=== Directions for this task ===
Copy every line from the data below in which the string "wide" can be found.

Rows from a 3D scene dataset:
▽

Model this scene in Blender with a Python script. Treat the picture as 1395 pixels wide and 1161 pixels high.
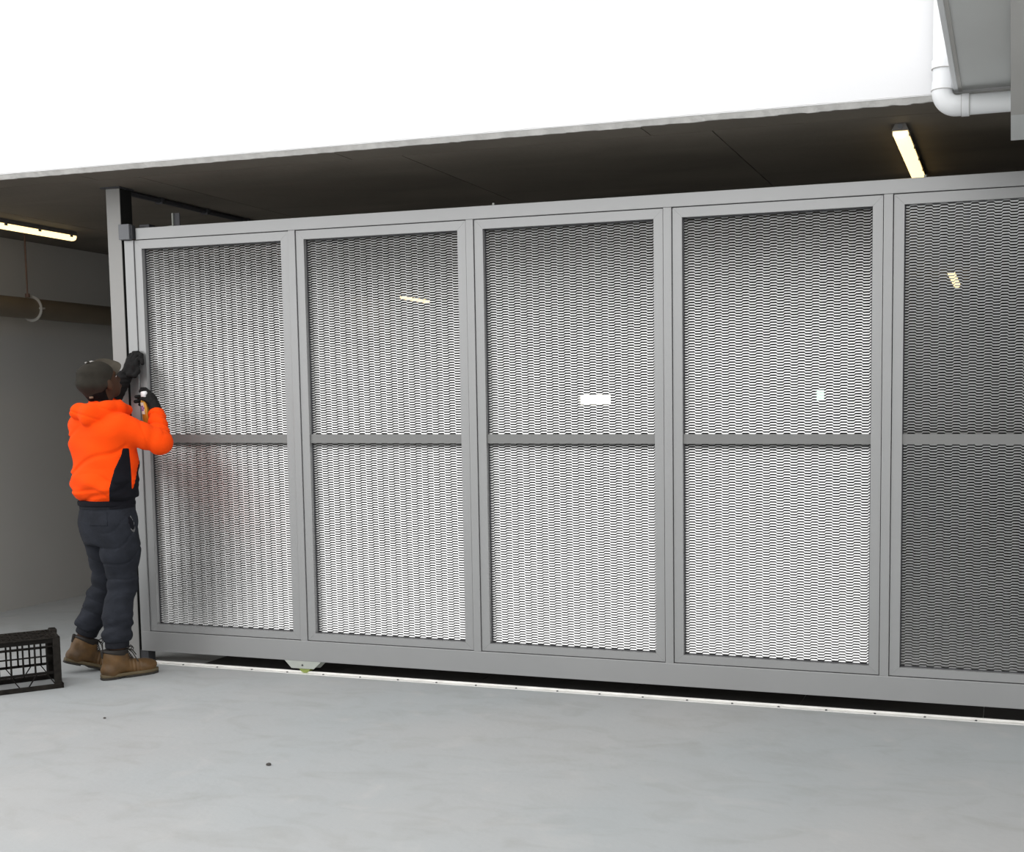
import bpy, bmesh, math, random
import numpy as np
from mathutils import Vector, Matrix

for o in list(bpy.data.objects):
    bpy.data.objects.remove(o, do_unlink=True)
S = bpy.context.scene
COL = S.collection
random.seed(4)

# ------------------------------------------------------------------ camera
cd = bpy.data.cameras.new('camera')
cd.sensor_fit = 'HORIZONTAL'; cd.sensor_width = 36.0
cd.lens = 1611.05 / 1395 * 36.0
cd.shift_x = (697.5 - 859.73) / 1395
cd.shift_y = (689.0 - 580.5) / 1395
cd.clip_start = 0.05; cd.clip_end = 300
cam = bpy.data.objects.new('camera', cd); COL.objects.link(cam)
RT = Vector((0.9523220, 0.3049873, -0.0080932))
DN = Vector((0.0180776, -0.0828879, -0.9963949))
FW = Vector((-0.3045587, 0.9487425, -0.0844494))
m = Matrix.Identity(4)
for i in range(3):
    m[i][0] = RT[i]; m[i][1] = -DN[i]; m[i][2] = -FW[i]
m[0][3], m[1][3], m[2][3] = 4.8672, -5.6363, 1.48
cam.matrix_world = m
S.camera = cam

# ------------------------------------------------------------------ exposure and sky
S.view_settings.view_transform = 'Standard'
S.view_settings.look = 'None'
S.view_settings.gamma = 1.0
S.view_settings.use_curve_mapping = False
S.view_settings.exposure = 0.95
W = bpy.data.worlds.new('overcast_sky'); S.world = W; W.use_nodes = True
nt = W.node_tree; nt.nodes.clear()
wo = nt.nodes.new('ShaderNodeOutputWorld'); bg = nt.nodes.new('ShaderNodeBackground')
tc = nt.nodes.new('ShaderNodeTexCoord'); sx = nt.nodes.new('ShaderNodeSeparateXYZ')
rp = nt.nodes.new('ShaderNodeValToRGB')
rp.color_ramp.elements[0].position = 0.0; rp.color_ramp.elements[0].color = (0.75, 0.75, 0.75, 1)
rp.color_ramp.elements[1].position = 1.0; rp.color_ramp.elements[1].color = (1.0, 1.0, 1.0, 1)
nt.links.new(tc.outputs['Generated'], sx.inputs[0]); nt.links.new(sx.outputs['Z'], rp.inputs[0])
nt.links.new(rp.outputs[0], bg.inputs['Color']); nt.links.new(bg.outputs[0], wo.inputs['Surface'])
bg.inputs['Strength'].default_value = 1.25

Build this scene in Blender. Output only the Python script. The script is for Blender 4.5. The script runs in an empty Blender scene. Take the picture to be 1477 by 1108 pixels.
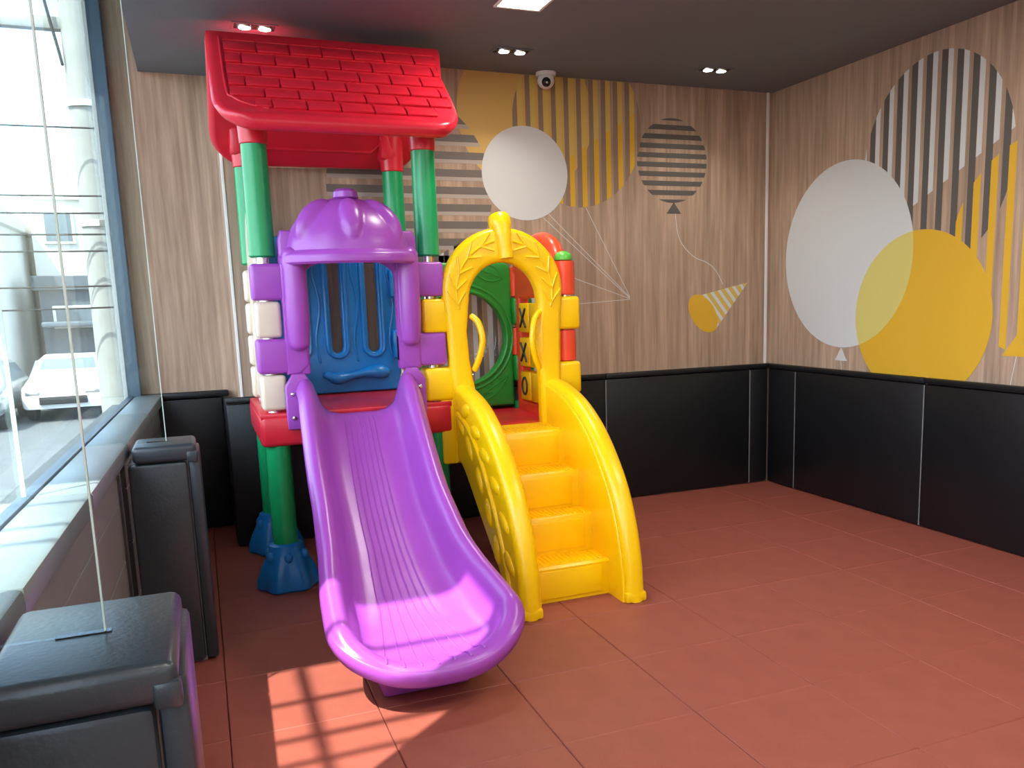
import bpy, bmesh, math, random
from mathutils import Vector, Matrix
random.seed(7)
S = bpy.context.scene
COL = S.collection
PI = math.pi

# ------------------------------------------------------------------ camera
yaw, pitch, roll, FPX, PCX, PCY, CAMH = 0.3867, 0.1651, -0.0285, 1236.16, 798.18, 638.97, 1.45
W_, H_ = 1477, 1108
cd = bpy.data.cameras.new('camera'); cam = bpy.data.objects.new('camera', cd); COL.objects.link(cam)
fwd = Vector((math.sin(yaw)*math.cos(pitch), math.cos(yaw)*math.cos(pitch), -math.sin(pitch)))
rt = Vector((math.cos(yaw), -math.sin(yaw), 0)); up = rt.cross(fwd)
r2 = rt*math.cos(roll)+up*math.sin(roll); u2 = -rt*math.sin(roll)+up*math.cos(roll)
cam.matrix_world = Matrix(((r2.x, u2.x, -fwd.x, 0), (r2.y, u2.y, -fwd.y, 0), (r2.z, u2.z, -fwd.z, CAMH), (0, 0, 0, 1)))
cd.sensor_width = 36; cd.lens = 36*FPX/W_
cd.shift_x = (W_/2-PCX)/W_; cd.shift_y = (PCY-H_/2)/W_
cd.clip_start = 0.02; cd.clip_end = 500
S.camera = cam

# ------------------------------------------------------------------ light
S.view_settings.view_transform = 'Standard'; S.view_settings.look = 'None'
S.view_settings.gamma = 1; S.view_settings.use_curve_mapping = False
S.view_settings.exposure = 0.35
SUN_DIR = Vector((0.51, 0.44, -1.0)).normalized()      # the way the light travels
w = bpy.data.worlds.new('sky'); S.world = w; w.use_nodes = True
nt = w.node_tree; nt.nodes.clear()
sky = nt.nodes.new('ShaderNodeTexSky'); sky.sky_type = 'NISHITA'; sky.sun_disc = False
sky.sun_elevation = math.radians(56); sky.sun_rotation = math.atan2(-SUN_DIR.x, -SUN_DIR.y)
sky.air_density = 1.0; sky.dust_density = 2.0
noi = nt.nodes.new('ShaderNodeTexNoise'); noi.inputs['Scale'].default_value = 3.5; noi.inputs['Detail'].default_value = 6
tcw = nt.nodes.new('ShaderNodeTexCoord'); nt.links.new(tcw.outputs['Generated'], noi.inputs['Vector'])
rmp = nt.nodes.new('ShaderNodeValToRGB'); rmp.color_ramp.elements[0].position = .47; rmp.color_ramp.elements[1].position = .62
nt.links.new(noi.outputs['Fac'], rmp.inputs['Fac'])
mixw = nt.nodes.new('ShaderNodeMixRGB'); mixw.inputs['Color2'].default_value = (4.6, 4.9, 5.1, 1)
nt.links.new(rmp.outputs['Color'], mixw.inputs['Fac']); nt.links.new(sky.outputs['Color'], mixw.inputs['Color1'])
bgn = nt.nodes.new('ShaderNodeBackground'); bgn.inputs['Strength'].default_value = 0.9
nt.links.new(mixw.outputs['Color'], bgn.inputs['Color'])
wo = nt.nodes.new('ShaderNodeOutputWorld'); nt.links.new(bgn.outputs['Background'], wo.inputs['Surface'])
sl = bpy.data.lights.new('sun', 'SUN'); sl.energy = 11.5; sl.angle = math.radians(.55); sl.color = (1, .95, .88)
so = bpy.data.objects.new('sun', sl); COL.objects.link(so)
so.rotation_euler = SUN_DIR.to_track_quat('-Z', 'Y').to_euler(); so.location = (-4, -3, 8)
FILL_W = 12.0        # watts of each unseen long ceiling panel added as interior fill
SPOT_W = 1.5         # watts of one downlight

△
▽

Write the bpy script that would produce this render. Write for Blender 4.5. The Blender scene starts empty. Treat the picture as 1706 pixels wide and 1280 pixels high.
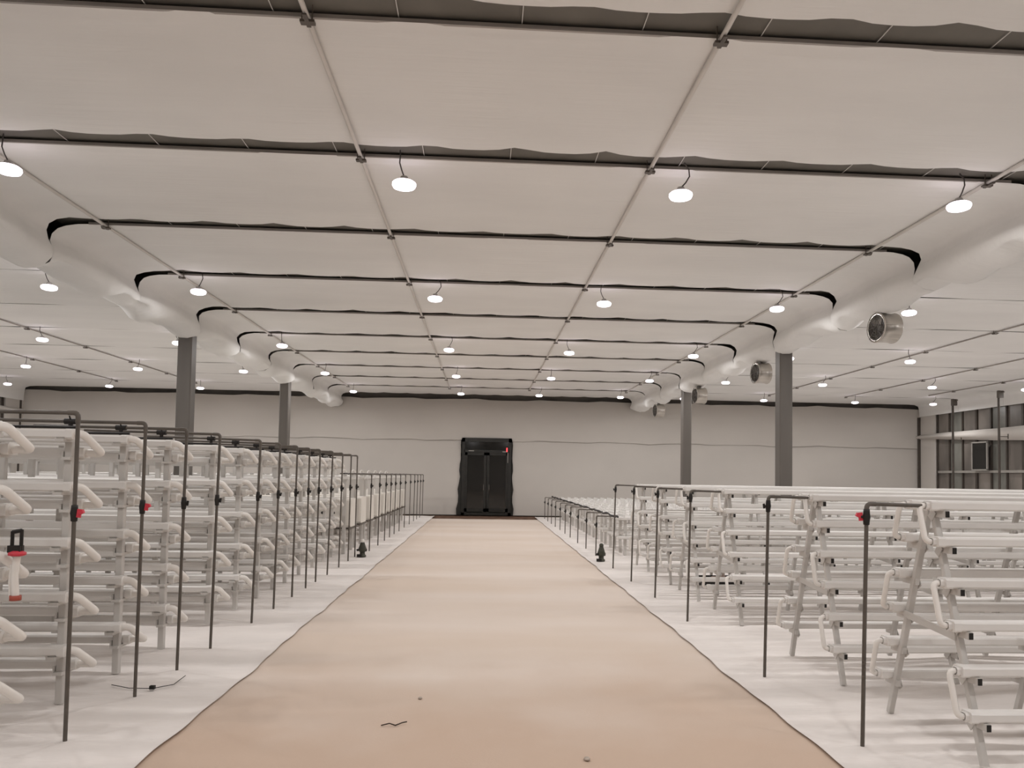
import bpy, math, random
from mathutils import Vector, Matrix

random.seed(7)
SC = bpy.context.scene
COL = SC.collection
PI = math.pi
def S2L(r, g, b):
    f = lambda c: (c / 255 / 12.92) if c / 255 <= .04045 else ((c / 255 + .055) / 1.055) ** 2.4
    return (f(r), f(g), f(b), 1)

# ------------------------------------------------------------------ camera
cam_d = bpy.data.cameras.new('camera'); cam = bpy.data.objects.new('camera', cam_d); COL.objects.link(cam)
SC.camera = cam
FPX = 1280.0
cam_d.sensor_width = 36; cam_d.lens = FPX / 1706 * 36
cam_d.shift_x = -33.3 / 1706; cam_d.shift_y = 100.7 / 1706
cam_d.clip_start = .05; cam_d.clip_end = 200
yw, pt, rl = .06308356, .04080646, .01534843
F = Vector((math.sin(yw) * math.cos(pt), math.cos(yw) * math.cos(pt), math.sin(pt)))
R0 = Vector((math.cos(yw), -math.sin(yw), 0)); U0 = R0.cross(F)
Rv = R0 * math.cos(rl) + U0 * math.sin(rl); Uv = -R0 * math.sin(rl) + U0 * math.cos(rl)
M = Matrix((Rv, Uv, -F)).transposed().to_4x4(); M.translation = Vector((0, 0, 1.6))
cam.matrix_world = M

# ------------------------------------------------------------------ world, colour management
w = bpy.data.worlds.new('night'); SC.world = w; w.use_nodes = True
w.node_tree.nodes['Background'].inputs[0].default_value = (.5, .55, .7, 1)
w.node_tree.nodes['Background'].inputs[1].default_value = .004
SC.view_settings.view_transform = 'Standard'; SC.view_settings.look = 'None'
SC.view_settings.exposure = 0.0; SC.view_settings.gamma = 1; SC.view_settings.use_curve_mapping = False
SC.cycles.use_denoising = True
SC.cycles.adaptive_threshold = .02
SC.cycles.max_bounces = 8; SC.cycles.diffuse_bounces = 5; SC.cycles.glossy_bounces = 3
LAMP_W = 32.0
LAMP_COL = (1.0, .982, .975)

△

=== Answer to the task ===
Model this scene in Blender with a Python script. Treat the picture as 1395 pixels wide and 1161 pixels high.
Write the bpy script that would produce this render. Write for Blender 4.5. The Blender scene starts empty. Treat the picture as 1706 pixels wide and 1280 pixels high.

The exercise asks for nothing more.